We were a little worried about whether everyone would get a pair of shoes, but it all worked out; not only did each kid get their own pair, but every staff member also got a pair of shoes. A lot of the kids were in high school, and they have to have a uniform and good shoes, so instead of putting them on and wearing them right away, they were saving them.

When all of the kids came out to say goodbye to us and take pictures, they brought their shoes out. They started singing to us, and they were banging their shoes together. Check it out:

These are the kids that have nothing, but yet they have everything, because they believe in God, and they believe in themselves, and really, what more do we need?

The story of this particular orphanage was pretty neat. The lady who runs it, Lucy, used to go out once a week and feed street kids.

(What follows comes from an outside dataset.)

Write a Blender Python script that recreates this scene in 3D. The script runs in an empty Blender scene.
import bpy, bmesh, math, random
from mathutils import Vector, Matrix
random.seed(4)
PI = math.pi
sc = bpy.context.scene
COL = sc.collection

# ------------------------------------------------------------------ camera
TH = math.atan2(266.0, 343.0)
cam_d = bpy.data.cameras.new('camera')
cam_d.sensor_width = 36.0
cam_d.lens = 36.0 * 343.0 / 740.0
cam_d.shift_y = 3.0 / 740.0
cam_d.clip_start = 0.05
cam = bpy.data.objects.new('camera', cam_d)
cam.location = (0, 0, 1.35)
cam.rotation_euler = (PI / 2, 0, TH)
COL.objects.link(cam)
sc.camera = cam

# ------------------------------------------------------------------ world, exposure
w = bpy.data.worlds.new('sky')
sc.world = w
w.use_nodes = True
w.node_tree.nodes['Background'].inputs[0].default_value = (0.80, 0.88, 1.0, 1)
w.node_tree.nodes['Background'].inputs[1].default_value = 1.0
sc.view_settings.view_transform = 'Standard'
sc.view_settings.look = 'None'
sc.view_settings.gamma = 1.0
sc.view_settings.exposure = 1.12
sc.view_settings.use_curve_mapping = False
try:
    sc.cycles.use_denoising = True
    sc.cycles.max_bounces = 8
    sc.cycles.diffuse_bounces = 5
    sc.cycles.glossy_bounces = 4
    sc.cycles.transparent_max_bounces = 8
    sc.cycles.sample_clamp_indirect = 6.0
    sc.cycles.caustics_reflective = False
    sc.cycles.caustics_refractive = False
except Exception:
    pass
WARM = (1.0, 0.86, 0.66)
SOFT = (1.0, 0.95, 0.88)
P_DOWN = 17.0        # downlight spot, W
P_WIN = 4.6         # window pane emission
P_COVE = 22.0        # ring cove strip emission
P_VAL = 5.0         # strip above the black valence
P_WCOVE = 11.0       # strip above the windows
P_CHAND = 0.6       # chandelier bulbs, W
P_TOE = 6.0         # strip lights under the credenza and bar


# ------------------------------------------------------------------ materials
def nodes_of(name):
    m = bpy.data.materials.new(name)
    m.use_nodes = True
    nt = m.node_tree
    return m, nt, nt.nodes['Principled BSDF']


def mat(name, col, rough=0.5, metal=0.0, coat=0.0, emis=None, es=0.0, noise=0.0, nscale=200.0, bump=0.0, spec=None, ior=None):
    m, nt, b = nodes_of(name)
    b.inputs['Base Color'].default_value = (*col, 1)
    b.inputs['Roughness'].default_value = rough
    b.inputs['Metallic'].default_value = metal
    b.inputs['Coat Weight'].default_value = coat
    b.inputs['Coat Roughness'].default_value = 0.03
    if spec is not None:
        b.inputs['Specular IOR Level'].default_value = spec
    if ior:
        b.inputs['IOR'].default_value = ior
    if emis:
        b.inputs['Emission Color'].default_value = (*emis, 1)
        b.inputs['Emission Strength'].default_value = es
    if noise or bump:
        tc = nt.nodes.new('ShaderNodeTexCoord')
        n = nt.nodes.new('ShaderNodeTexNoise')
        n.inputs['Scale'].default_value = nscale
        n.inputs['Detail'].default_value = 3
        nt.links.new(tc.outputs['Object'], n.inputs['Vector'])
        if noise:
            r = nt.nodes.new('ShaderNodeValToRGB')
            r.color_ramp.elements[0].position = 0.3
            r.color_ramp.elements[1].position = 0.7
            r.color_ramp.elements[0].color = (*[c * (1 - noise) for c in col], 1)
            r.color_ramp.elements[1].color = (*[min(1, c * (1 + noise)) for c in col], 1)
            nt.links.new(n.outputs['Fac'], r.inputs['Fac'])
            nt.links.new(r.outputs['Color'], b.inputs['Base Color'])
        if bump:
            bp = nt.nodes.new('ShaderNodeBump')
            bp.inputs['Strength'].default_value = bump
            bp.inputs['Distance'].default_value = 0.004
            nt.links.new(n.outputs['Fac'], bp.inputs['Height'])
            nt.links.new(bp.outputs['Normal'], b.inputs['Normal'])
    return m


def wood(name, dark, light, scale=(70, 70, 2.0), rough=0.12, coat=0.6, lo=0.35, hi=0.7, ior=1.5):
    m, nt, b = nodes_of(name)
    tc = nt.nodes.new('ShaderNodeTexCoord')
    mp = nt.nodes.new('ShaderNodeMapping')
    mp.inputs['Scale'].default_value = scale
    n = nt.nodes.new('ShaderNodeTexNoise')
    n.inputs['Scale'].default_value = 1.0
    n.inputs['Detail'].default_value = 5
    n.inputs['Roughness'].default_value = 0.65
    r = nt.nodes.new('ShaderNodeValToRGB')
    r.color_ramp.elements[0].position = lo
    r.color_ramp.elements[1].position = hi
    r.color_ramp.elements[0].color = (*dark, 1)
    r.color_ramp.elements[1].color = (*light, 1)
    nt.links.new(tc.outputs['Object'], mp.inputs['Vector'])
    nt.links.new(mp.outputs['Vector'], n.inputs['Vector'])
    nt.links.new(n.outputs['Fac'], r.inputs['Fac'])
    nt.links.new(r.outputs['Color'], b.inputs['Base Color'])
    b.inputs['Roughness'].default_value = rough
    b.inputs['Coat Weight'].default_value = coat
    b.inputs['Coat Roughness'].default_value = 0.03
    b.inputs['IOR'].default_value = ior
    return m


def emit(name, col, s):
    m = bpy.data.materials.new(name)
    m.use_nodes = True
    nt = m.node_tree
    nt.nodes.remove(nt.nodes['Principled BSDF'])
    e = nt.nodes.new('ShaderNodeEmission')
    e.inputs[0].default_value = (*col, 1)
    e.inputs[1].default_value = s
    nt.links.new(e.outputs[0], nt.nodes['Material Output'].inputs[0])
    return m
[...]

One day she had this big idea to get her friends together, go down and feed the kids, then invite them out to her house so they could see that they were loved.

The problem was that they got this food and this love, and some of the kids said, “Miss Lucy, I can’t go back. I can’t go back to the street.” But she didn’t have any space in her home for them. She couldn’t raise them. So, she said, “I’m sorry I don’t have a bed; I don’t have clothes, and I don’t have a way to feed you.”

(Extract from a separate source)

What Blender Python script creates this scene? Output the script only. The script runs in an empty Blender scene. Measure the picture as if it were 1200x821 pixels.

They responded with,  “We don’t need any of that. We just need a place that we’re not going to get rained on. We’ll sleep on the floor. We don’t need any bedding. We just want to stay here.”

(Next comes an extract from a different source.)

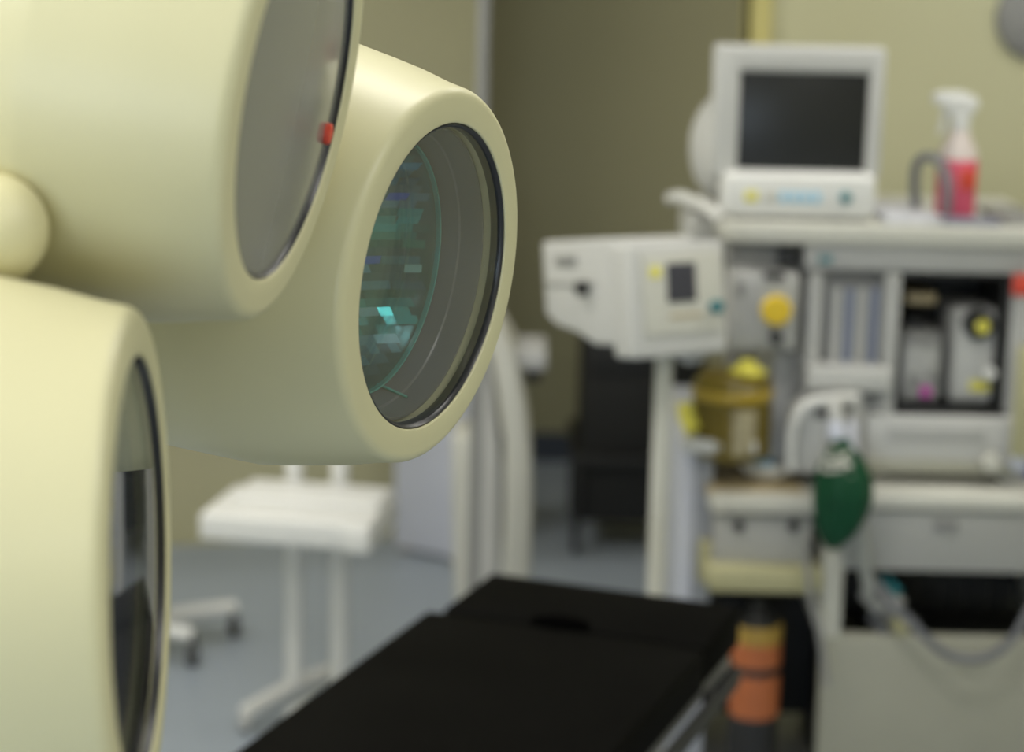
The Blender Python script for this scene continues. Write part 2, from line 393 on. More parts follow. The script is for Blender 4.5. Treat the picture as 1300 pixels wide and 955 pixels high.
# shelf with its raised lip and side rail
obj('top_shelf', box(NB(), (XL, YM-.02, SH-.042), (XR, YB, SH), .008, 3), M['ivory'], AM)
hl = NB(); p = [at(852, 252, YM+.30), at(868, 251, YM+.22), at(905, 268, YM+.05), at(914, 280, YM+.02)]
tube(hl, p, .013, 14); obj('side_handle', hl, M['bwhite'], AM)
obj('side_bracket', box(NB(), (at(872, 270, YM+.25).x, YM+.16, SH-.085), (XL+.03, YM+.44, SH-.012), .006), M['white'], AM)
def P(name, x0, y0, x1, y1, m, yf=YM, yb=None, b=.004, par=AM, **k):
    bm = bpx(NB(), x0, y0, x1, y1, yf, yf+.02 if yb is None else yb, b); return obj(name, bm, M[m] if isinstance(m, str) else m, par, **k)
P('header_panel', 1022, 310, 1345, 346, 'grey', YM, YM+.40)
P('header_badge', 1040, 325, 1056, 334, 'teal', YM-.004, YM+.001, .001)
P('back_panel', 925, 305, 1345, 640, 'mgrey', YM+.34, YM+.42)
P('left_alcove', 925, 311, 1021, 342, 'mgrey', YM+.05, YM+.34)
P('dark_module', 990, 315, 1018, 338, 'dark', YM+.02, YM+.06)
P('left_post', 1021, 346, 1040, 602, 'grey', YM, YM+.34)
P('flowmeter_housing', 1040, 347, 1136, 470, 'grey', YM+.06, YM+.34)
P('flowmeter_sill', 1024, 468, 1132, 497, 'white', YM-.035, YM+.34, .006)
fp = P('flowmeter_panel', 1044, 352, 1128, 466, 'mgrey', YM+.045, YM+.062)
for x in (1058, 1074, 1090, 1106, 1121):
    a, c = at(x, 366, YM+.03), at(x, 462, YM+.03)
    obj('flow_tube', cyl(NB(), c, Vector((c.x, c.y, a.z)), .010 if x in (1058, 1090, 1121) else .006, 14), M['white'] if x in (1058, 1090, 1121) else M['tubeblue'], AM)
P('middle_post', 1120, 347, 1140, 530, 'grey', YM-.005, YM+.34)
P('right_post', 1277, 346, 1345, 640, 'grey', YM, YM+.34)
P('vaporizer_bay', 1138, 350, 1279, 528, 'black', YM+.25, YM+.33)
P('bay_floor', 1132, 520, 1282, 530, 'dark', YM, YM+.25)
P('bay_ceiling', 1138, 348, 1279, 353, 'dark', YM+.005, YM+.25)
P('bay_wall', 1270, 353, 1277, 521, 'black', YM+.005, YM+.25)
P('selector_disc', 1150, 373, 1190, 387, 'tan', YM+.10, YM+.24, .006)
P('control_panel', 1098, 530, 1288, 592, 'white', YM-.02, YM+.34, .006)
P('control_strip', 1128, 543, 1250, 562, 'grey', YM-.024, YM-.018, .001)
P('lower_sill', 1098, 586, 1290, 603, 'beige', YM-.03, YM+.34)
P('inner_back', 1040, 496, 1130, 610, 'white', YM+.02, YM+.34)
P('inner_socket', 1098, 500, 1112, 515, 'mgrey', YM+.012, YM+.022, .001)
for x, c in ((1256, 'ivory'), (1290, 'bluegrey')):
    a = at(x, 585, YM-.03); obj('control_knob', cyl(NB(), a, a+Vector((0, -.03, 0)), .018, 24, .004), M[c], AM)
a = at(1284, 600, YM-.05); obj('hose_port', cyl(NB(), a+Vector((.03, 0, 0)), a+Vector((.06, -.02, 0)), .014, 20, .003), M['dblue'], AM)
# work surface, drawer, lower housing
WX0 = at(1060, 640, YM-.10).x
obj('work_surface', box(NB(), (WX0, YM-.10, WS-.036), (XR, YM+.36, WS), .010, 3), M['ivory'], AM)
dr = P('drawer', 1068, 650, 1345, 727, 'drawer', YM-.08, YM+.34, .006)
P('drawer_handle', 1188, 664, 1216, 674, 'mgrey', YM-.095, YM-.079, .003, par=dr)
P('lower_post', 1042, 700, 1070, 812, 'ivory', YM-.08, YM+.34, .008)
P('lower_bay', 1070, 728, 1345, 808, 'black', YM+.22, YM+.34)
P('bay_side', 1335, 728, 1360, 808, 'grey', YM-.07, YM+.34)
for k in range(5): P('bay_grille', 1150+k*30, 733, 1153+k*30, 800, 'dark', YM+.205, YM+.222, .001)
XB0, XB1 = at(1042, 830, YM-.08).x, at(1345, 830, YM-.08).x; ZB = at(1180, 808, YM-.08).z
obj('lower_housing', box(NB(), (XB0, YM-.08, .17), (XB1, YM-.05, ZB), .012, 3), M['beige'], AM)
obj('bay_bottom', box(NB(), (XB0+.02, YM-.05, .17), (XB1, YM+.30, ZB-.05), .004), M['black'], AM)
obj('base', box(NB(), (XB0, YM-.12, .09), (XR, YB+.02, .165), .02, 3), M['mgrey'], AM)
obj('side_base', box(NB(), (XL-.10, YM+.12, .09), (XB0+.01, YB+.02, .165), .02, 3), M['mgrey'], AM)
for x, y in ((XB0+.05, YM-.06), (XR-.05, YM-.06), (XL-.03, YB-.05), (XR-.05, YB-.05)):
    if 1:
        c = Vector((x+.02, y, .045)); obj('castor', cyl(NB(), c-Vector((.014, 0, 0)), c+Vector((.014, 0, 0)), .044, 20, .004), M['dark'], AM)
# left-hand side stack
XS0 = at(870, 650, YM).x
bm = NB(); zt, zb = at(880, 553, YM).z, at(880, 905, YM).z; xs = [at(862, 600, YM).x, at(906, 600, YM).x]
box(bm, (xs[0], YM-.01, .165), (xs[1], YB, zt), .006); obj('side_panel', bm, M['bluegrey'], AM)
P('side_edge', 861, 556, 878, 905, 'lav', YM-.025, YM-.008, .004)
P('regulator_housing', 930, 346, 1014, 446, 'grey', YM-.02, YM+.30, .01)
P('regulator_socket', 935, 358, 944, 376, 'mgrey', YM-.026, YM-.019, .001)
P('regulator_plate', 962, 352, 1014, 444, 'drawer', YM-.034, YM-.018, .006)
a = at(985, 393, YM-.036); obj('suction_gauge', cyl(NB(), a, a+Vector((0, -.018, 0)), .030, 32, .004), M['yellow'], AM, label='round yellow gauge face')
a = at(984, 427, YM-.036); obj('gauge_knob', cyl(NB(), a, a+Vector((0, -.025, 0)), .013, 20, .003), M['dark'], AM)
P('regulator_latch', 970, 347, 996, 355, 'dark', YM-.04, YM-.03, .001)
P('rear_column', 978, 446, 1022, 602, 'grey', YM+.05, YM+.30, .008)
P('rear_rod', 1003, 446, 1011, 590, 'mgrey', YM+.02, YM+.045, .003)
# amber absorber jar
ca = at(926, 577, YM-.02); ra = pw(51, YM); ztop = at(925, 470, YM-.02).z; h = ztop-ca.z
jar = lathe(NB(), [(0, 0), (ra*.90, 0), (ra*.94, .006), (ra*.94, h*.66), (ra, h*.68), (ra, h*.84), (ra*.95, h*.86), (ra*.86, h*.95), (ra*.6, h), (0, h)], Matrix.Translation(ca), 48)
aj = obj('absorber_jar', jar, M['amber'], AM, label='ribbed amber canister')
bm = NB()
for k in range(28):
    an = 2*math.pi*k/28; c = ca+Vector((math.cos(an)*ra*.945, math.sin(an)*ra*.945, .006)); cyl(bm, c, c+Vector((0, 0, h*.64)), .0035, 8)
for zz in (.12, .25, .38, .51): lathe(bm, [(ra*.95, h*zz), (ra*.975, h*zz+.003), (ra*.95, h*zz+.006)], Matrix.Translation(ca), 48)
obj('jar_ribs', bm, M['amber'], aj)
obj('jar_band', lathe(NB(), [(ra*.99, h*.69), (ra*1.015, h*.71), (ra*1.015, h*.80), (ra*.99, h*.82)], Matrix.Translation(ca), 48, closed=True), M['amber_l'], aj)
bm = NB()
for k in range(9):
    an = R(-90+16-k*4.5+5); pass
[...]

Just as Lucy was going to send them back, her husband arrived home and said, “Wait a minute, you’ve been telling these kids they have to get off the street, but you’re turning around and telling them you’re going to send them back to the street? We have to try to do something!”

So the kids stayed there that night, and Lucy tells a funny story about taking a twin bed from her own kids and putting it out there for her visitors, all six just sleeping sideways on it with their feet hanging off! 

That was the beginning of those six kids living with them. When other street kids heard about this, they started showing up at Lucy’s doorstep too, saying, “Can we stay here?” That’s how the orphanage was born.

One of the first kids from that original six was a young man named Ken, and he is still there today, helping to take care of the boys.

I got to talking with Ken about how a six-year-old could even survive on the street, asking him so many questions that he invited Grace and I to join him the next day to go and see what it’s like for ourselves.  He wanted us to meet the street kids. 

So, we donated some money so they could go buy food for the street kids, because you have to feed them. If you don’t, if you were to give them money, they would just buy glue and get high.